-- EXERCISE AIM --
Extract the full listing verbatim and drop any pictures from your copy.

┌──

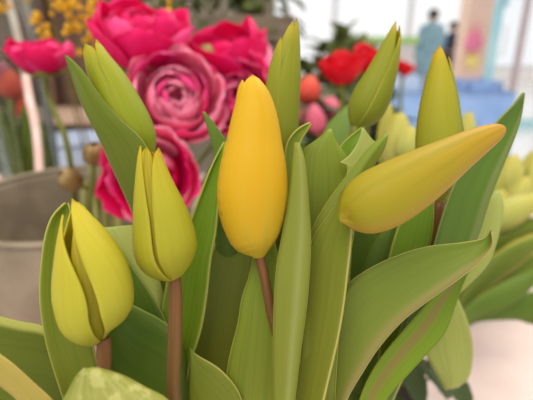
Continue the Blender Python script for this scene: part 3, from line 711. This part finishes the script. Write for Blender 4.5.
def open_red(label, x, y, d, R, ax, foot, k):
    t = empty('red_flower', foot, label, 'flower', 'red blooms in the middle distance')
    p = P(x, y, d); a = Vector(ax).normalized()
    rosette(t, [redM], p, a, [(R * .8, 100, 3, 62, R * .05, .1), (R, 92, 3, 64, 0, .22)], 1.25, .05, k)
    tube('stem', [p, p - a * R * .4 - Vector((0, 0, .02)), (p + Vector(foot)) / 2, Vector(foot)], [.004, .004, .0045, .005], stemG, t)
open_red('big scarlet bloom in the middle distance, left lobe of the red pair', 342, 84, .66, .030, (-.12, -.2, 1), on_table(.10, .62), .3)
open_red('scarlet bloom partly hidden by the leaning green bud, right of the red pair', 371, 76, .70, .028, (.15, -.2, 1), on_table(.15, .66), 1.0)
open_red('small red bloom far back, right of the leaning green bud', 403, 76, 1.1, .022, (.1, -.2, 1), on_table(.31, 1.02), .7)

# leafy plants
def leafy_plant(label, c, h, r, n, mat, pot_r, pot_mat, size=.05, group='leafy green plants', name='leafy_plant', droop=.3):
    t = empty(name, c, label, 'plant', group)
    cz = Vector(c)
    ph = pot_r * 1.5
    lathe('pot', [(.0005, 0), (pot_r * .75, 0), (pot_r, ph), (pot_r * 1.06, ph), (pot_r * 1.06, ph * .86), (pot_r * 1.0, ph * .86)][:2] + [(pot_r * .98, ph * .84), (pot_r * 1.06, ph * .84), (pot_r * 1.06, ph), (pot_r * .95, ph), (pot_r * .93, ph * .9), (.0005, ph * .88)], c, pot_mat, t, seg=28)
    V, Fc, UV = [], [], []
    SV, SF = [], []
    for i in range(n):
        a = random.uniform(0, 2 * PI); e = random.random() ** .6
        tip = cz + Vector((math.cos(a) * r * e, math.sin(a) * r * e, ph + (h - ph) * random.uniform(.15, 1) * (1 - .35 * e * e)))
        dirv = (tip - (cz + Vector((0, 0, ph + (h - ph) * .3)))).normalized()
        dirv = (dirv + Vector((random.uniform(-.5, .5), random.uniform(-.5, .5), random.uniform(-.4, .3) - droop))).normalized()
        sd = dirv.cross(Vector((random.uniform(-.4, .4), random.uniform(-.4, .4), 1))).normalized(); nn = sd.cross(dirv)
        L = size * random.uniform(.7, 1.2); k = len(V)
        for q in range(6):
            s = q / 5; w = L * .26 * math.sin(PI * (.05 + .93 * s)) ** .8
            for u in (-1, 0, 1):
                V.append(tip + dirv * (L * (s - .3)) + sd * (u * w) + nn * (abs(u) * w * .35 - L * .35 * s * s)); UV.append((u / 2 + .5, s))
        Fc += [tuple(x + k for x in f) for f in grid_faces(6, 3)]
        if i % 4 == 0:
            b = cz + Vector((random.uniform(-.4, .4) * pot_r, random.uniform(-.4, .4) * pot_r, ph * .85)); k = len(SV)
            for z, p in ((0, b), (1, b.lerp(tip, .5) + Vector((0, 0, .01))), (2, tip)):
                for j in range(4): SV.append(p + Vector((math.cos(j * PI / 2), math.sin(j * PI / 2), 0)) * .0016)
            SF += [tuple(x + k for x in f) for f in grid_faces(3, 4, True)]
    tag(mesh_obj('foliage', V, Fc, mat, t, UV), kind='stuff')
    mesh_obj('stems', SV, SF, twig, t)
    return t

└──

-- RESULT OF THE TASK --
Continue the Blender Python script for this scene: part 3, from line 711. This part finishes the script. Write for Blender 4.5.
def open_red(label, x, y, d, R, ax, foot, k):
    t = empty('red_flower', foot, label, 'flower', 'red blooms in the middle distance')
    p = P(x, y, d); a = Vector(ax).normalized()
    rosette(t, [redM], p, a, [(R * .8, 100, 3, 62, R * .05, .1), (R, 92, 3, 64, 0, .22)], 1.25, .05, k)
    tube('stem', [p, p - a * R * .4 - Vector((0, 0, .02)), (p + Vector(foot)) / 2, Vector(foot)], [.004, .004, .0045, .005], stemG, t)
open_red('big scarlet bloom in the middle distance, left lobe of the red pair', 342, 84, .66, .030, (-.12, -.2, 1), on_table(.10, .62), .3)
open_red('scarlet bloom partly hidden by the leaning green bud, right of the red pair', 371, 76, .70, .028, (.15, -.2, 1), on_table(.15, .66), 1.0)
open_red('small red bloom far back, right of the leaning green bud', 403, 76, 1.1, .022, (.1, -.2, 1), on_table(.31, 1.02), .7)

# leafy plants
def leafy_plant(label, c, h, r, n, mat, pot_r, pot_mat, size=.05, group='leafy green plants', name='leafy_plant', droop=.3):
    t = empty(name, c, label, 'plant', group)
    cz = Vector(c)
    ph = pot_r * 1.5
    lathe('pot', [(.0005, 0), (pot_r * .75, 0), (pot_r, ph), (pot_r * 1.06, ph), (pot_r * 1.06, ph * .86), (pot_r * 1.0, ph * .86)][:2] + [(pot_r * .98, ph * .84), (pot_r * 1.06, ph * .84), (pot_r * 1.06, ph), (pot_r * .95, ph), (pot_r * .93, ph * .9), (.0005, ph * .88)], c, pot_mat, t, seg=28)
    V, Fc, UV = [], [], []
    SV, SF = [], []
    for i in range(n):
        a = random.uniform(0, 2 * PI); e = random.random() ** .6
        tip = cz + Vector((math.cos(a) * r * e, math.sin(a) * r * e, ph + (h - ph) * random.uniform(.15, 1) * (1 - .35 * e * e)))
        dirv = (tip - (cz + Vector((0, 0, ph + (h - ph) * .3)))).normalized()
        dirv = (dirv + Vector((random.uniform(-.5, .5), random.uniform(-.5, .5), random.uniform(-.4, .3) - droop))).normalized()
        sd = dirv.cross(Vector((random.uniform(-.4, .4), random.uniform(-.4, .4), 1))).normalized(); nn = sd.cross(dirv)
        L = size * random.uniform(.7, 1.2); k = len(V)
        for q in range(6):
            s = q / 5; w = L * .26 * math.sin(PI * (.05 + .93 * s)) ** .8
            for u in (-1, 0, 1):
                V.append(tip + dirv * (L * (s - .3)) + sd * (u * w) + nn * (abs(u) * w * .35 - L * .35 * s * s)); UV.append((u / 2 + .5, s))
        Fc += [tuple(x + k for x in f) for f in grid_faces(6, 3)]
        if i % 4 == 0:
            b = cz + Vector((random.uniform(-.4, .4) * pot_r, random.uniform(-.4, .4) * pot_r, ph * .85)); k = len(SV)
            for z, p in ((0, b), (1, b.lerp(tip, .5) + Vector((0, 0, .01))), (2, tip)):
                for j in range(4): SV.append(p + Vector((math.cos(j * PI / 2), math.sin(j * PI / 2), 0)) * .0016)
            SF += [tuple(x + k for x in f) for f in grid_faces(3, 4, True)]
    tag(mesh_obj('foliage', V, Fc, mat, t, UV), kind='stuff')
    mesh_obj('stems', SV, SF, twig, t)
    return t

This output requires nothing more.